United Nations (UN) Secretary General Ban Ki-moon and Foreign Secretary William Hague meet in London for talks aimed at ending Syria’s civil war.
President Bashar Assad’s grip on power has been increasingly threatened with the assassination of two of his top defence ministers in the capital Damascus.
His regime has also been hit by a series of military defections.
Mr Hague and Mr Ban are expected to discuss last week’s failure to agree a Security Council resolution at the UN, after Russia and China vetoed moves to ramp up the pressure on Assad.
Their meeting comes after Syria’s most prominent defector, Republican Guard commander Brigadier Gen Manaf Tlass, who fled Syria earlier this month, put himself forward as someone to unite the fractured opposition groups trying to topple Assad.
The factions met in Qatar yesterday to thrash out a deal over a transitional leadership.
Activists say 19,000 people have been killed since the uprising began last February as the Arab Spring pro-democracy uprisings swept the Middle East and North Africa.
Escalating civil war
Earlier this week, former army commander Colonel Richard Kemp, who led UK forces in Afghanistan, said the escalating civil war meant it was more likely western governments would intervene to stop the bloodshed spreading to neighbouring countries.
In a paper for the Royal United Services Institute, he said: “Western political leaders may have no appetite for deeper intervention.
“But as history has shown, we do not always choose which wars to fight – sometimes wars choose us.”
The summit comes less than 12 hours before the Olympics opening ceremony begins in east London – and Mr Hague and Mr Ban will trumpet the Olympic Truce, the spirit of bringing nations together and ending conflict through sport.
The idea goes back to the ancient Games in 9BC and the tradition was revived in 2000 in the run-up to the Sydney Games.

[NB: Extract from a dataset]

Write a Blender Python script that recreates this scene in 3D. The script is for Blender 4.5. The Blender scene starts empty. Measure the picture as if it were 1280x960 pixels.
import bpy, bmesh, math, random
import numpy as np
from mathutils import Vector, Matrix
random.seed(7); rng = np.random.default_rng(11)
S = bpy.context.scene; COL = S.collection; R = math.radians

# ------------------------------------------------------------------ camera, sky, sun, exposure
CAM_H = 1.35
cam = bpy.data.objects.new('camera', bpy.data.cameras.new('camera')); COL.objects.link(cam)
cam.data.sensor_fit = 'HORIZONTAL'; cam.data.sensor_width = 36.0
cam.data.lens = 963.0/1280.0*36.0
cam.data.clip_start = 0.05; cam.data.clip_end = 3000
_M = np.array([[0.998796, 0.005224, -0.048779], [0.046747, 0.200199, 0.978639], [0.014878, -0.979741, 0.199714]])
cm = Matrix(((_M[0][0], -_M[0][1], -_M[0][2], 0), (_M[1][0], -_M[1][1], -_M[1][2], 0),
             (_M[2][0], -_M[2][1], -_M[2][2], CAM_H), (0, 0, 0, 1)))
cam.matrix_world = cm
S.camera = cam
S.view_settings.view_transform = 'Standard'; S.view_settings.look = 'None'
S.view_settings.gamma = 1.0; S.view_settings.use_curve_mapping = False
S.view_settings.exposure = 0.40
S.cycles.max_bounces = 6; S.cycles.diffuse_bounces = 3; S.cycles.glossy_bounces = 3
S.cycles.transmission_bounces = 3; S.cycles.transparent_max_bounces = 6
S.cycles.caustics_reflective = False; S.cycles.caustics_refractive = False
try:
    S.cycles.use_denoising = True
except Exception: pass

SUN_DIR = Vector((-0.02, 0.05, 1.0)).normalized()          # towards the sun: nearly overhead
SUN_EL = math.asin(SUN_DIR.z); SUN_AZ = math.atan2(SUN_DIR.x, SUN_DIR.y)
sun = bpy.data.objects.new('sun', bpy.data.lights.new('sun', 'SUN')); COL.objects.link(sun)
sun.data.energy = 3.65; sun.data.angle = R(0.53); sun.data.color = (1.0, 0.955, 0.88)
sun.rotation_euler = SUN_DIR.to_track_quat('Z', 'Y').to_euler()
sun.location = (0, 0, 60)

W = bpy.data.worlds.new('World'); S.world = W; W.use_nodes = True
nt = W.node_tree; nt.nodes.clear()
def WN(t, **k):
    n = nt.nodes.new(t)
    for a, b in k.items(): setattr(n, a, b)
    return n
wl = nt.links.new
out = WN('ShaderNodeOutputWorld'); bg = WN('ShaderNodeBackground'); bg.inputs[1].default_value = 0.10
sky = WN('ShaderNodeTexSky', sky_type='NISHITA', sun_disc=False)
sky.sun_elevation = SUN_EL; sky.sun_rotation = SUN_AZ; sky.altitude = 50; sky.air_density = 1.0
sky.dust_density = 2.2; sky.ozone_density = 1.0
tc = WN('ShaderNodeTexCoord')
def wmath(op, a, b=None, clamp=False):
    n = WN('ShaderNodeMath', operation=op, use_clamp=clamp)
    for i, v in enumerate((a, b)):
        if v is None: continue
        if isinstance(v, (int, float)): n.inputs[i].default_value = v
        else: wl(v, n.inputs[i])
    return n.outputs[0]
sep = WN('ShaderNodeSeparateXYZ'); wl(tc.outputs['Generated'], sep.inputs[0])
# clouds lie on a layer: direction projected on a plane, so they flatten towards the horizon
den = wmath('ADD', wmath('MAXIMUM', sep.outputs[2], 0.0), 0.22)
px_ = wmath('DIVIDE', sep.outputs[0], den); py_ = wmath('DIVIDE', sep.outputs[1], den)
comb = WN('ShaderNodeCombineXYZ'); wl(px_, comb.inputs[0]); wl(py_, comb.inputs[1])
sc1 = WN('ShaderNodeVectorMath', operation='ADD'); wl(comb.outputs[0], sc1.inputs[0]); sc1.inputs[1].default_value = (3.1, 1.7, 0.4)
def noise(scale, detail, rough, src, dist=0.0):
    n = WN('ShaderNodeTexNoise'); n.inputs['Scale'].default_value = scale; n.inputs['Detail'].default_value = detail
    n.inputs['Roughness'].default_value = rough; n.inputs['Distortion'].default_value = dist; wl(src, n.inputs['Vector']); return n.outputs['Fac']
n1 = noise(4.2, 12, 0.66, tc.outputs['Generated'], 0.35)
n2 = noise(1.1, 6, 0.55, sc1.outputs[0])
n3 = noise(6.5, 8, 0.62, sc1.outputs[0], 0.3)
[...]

According to the Olympic Truce Centre’s website, “its mission is to promote the Olympic ideal, to serve peace, friendship and international understanding, and to uphold the Olympic Truce”.
The website continues: “It promotes a culture of peace through a combination of global and local initiatives, mobilising leaders, athletes and young people of the world behind the cause of sport and peace.”